> **Problem details**
Search the data for the word "scene" and copy every line where it occurs.

> **Given material**
------------------------------
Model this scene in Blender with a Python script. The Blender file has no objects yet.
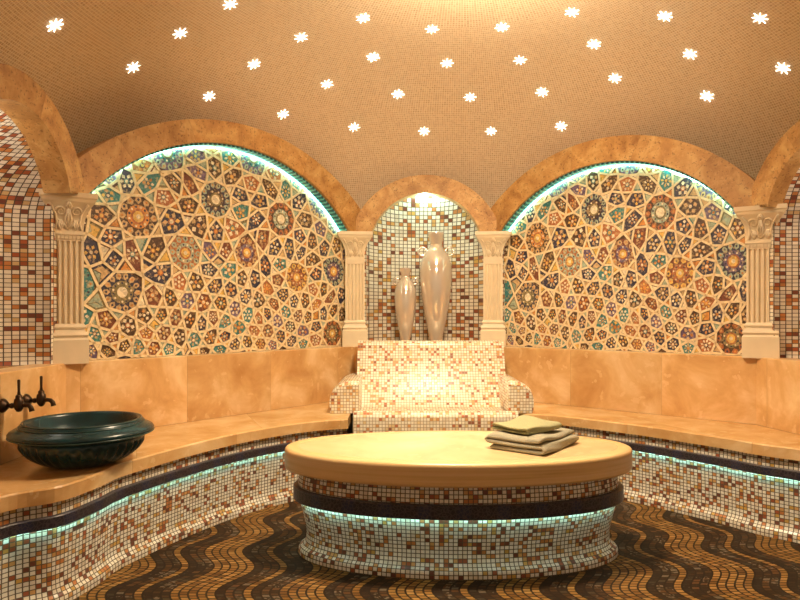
import bpy, bmesh, math, random
import numpy as np
from mathutils import Vector, Matrix
from math import sin, cos, pi, sqrt, atan2, hypot

random.seed(11)
SC = bpy.context.scene
COL = SC.collection
EYE = 1.10          # eye height
FPX = 656.0         # focal length in pixels of an 800 px wide frame

# ------------------------------------------------------------------ helpers
def obj(name, me, mats=None, parent=None, smooth=False):
    if isinstance(me, bmesh.types.BMesh):
        bm = me
        me = bpy.data.meshes.new(name)
        bm.normal_update()
        bm.to_mesh(me); bm.free()
    o = bpy.data.objects.new(name, me)
    COL.objects.link(o)
    if mats is not None:
        for m in (mats if isinstance(mats, (list, tuple)) else [mats]):
            me.materials.append(m)
    if smooth:
        me.polygons.foreach_set('use_smooth', [True] * len(me.polygons))
    if parent is not None:
        o.parent = parent
    return o

def tag(o, label, cat, group=None):
    o['label'] = label; o['category'] = cat
    if group: o['group'] = group
    return o

def thing(name, label, cat, loc=(0, 0, 0), rz=0.0, group=None):
    o = bpy.data.objects.new(name, None)
    o.empty_display_size = 0.1
    COL.objects.link(o)
    o.location = loc; o.rotation_euler = (0, 0, rz)
    return tag(o, label, cat, group)

def struct(name, me, mats, smooth=False):
    o = obj(name, me, mats, None, smooth)
    o['kind'] = 'structure'
    return o

def dup(root, loc, rz, label, cat=None):
    r = root.copy(); COL.objects.link(r)
    r.location = loc; r.rotation_euler = (0, 0, rz); r['label'] = label
    for ch in list(root.children):
        c = ch.copy(); COL.objects.link(c); c.parent = r
        for g in list(ch.children):
            d = g.copy(); COL.objects.link(d); d.parent = c
    return r

def box(bm, x0, x1, y0, y1, z0, z1, mi=0):
    v = [bm.verts.new((x, y, z)) for z in (z0, z1) for y in (y0, y1) for x in (x0, x1)]
    for f in ((0, 2, 3, 1), (4, 5, 7, 6), (0, 1, 5, 4), (2, 6, 7, 3), (0, 4, 6, 2), (1, 3, 7, 5)):
        bm.faces.new([v[i] for i in f]).material_index = mi

def lathe(bm, prof, n=48, cx=0, cy=0, cz=0, lobes=None):
    uv = bm.loops.layers.uv.verify()
    rings = []
    for k, (r, z) in enumerate(prof):
        ring = []
        for i in range(n):
            a = 2 * pi * i / n
            rr = r
            if lobes and lobes[1][k]:
                rr = r * (1 + lobes[1][k] * (abs(sin(lobes[0] * a / 2)) - .6))
            ring.append(bm.verts.new((cx + rr * cos(a), cy + rr * sin(a), cz + z)))
        rings.append(ring)
    for k in range(len(rings) - 1):
        for i in range(n):
            j = (i + 1) % n
            f = bm.faces.new((rings[k][i], rings[k][j], rings[k + 1][j], rings[k + 1][i]))
            f.smooth = True
    for ring, flip in ((rings[0], True), (rings[-1], False)):
        if len(ring) and (ring[0].co - ring[n // 2].co).length > 1e-4:
            f = bm.faces.new(list(reversed(ring)) if flip else ring)
    return bm

def tube(bm, pts, rad, n=10, cap=True):
    pts = [Vector(p) for p in pts]
    rads = rad if isinstance(rad, (list, tuple)) else [rad] * len(pts)
    rings = []
    prev = None
    for i, p in enumerate(pts):
        t = (pts[min(i + 1, len(pts) - 1)] - pts[max(i - 1, 0)]).normalized()
        a = prev if prev is not None else (Vector((0, 0, 1)) if abs(t.z) < .9 else Vector((1, 0, 0)))
        u = (a - t * a.dot(t)).normalized(); prev = u
        w = t.cross(u)
        rings.append([bm.verts.new(p + rads[i] * (u * cos(2 * pi * k / n) + w * sin(2 * pi * k / n))) for k in range(n)])
    for i in range(len(rings) - 1):
        for k in range(n):
            bm.faces.new((rings[i][k], rings[i][(k + 1) % n], rings[i + 1][(k + 1) % n], rings[i + 1][k])).smooth = True
    if cap:
        bm.faces.new(list(reversed(rings[0]))); bm.faces.new(rings[-1])

def catmull(P, per=8, closed=False):
    P = [np.array(p, float) for p in P]; n = len(P); out = []
    rng = range(n) if closed else range(n - 1)
    for i in rng:
        p0 = P[(i - 1) % n] if closed or i > 0 else 2 * P[0] - P[1]
        p1 = P[i]; p2 = P[(i + 1) % n]
        p3 = P[(i + 2) % n] if closed or i + 2 < n else 2 * P[-1] - P[-2]
        for k in range(per):
            t = k / per
            out.append(.5 * (2 * p1 + (p2 - p0) * t + (2 * p0 - 5 * p1 + 4 * p2 - p3) * t * t + (3 * p1 - p0 - 3 * p2 + p3) * t ** 3))
    if not closed: out.append(P[-1])
    return out

def resample(P, step):
    P = [np.array(p, float) for p in P]
    L = [0]
    for a, b in zip(P, P[1:]): L.append(L[-1] + np.linalg.norm(b - a))
    n = max(2, int(L[-1] / step)); out = []
    for k in range(n + 1):
        s = L[-1] * k / n
        i = min(max(np.searchsorted(L, s) - 1, 0), len(P) - 2)
        t = (s - L[i]) / max(L[i + 1] - L[i], 1e-9)
        out.append(P[i] * (1 - t) + P[i + 1] * t)
    return out

def normals2(P, closed):
    n = len(P); N = []
    for i in range(n):
        a = P[(i - 1) % n] if closed or i > 0 else P[i]
        b = P[(i + 1) % n] if closed or i < n - 1 else P[i]
        d = b - a; d = d / max(np.linalg.norm(d), 1e-9)
        N.append(np.array((d[1], -d[0])))     # to the right of the direction of travel
    return N

def sweep(bm, P, prof, closed=False, smooth=False, mi=0, endcaps=False):
    """profile [(outward, height)] carried along plan curve P; UV in metres"""
    uv = bm.loops.layers.uv.verify()
    N = normals2(P, closed)
    n = len(P)
    S = [0]
    for i in range(n - (0 if closed else 1)):
        S.append(S[-1] + np.linalg.norm(P[(i + 1) % n] - P[i]))
    V = [0]
    for a, b in zip(prof, prof[1:]): V.append(V[-1] + hypot(b[0] - a[0], b[1] - a[1]))
    g = [[bm.verts.new((P[i][0] + N[i][0] * o, P[i][1] + N[i][1] * o, h)) for (o, h) in prof] for i in range(n)]
    for i in range(n if closed else n - 1):
        j = (i + 1) % n
        for k in range(len(prof) - 1):
            f = bm.faces.new((g[i][k], g[i][k + 1], g[j][k + 1], g[j][k]))
            f.material_index = mi; f.smooth = smooth
            for l, (s, v) in zip(f.loops, ((S[i], V[k]), (S[i], V[k + 1]), (S[i + 1], V[k + 1]), (S[i + 1], V[k]))):
                l[uv].uv = (s, v)
    if endcaps and not closed:
        bm.faces.new(list(reversed(g[0]))); bm.faces.new(g[-1])
    return g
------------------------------
> **Exercise response**
Model this scene in Blender with a Python script. The Blender file has no objects yet.
SC = bpy.context.scene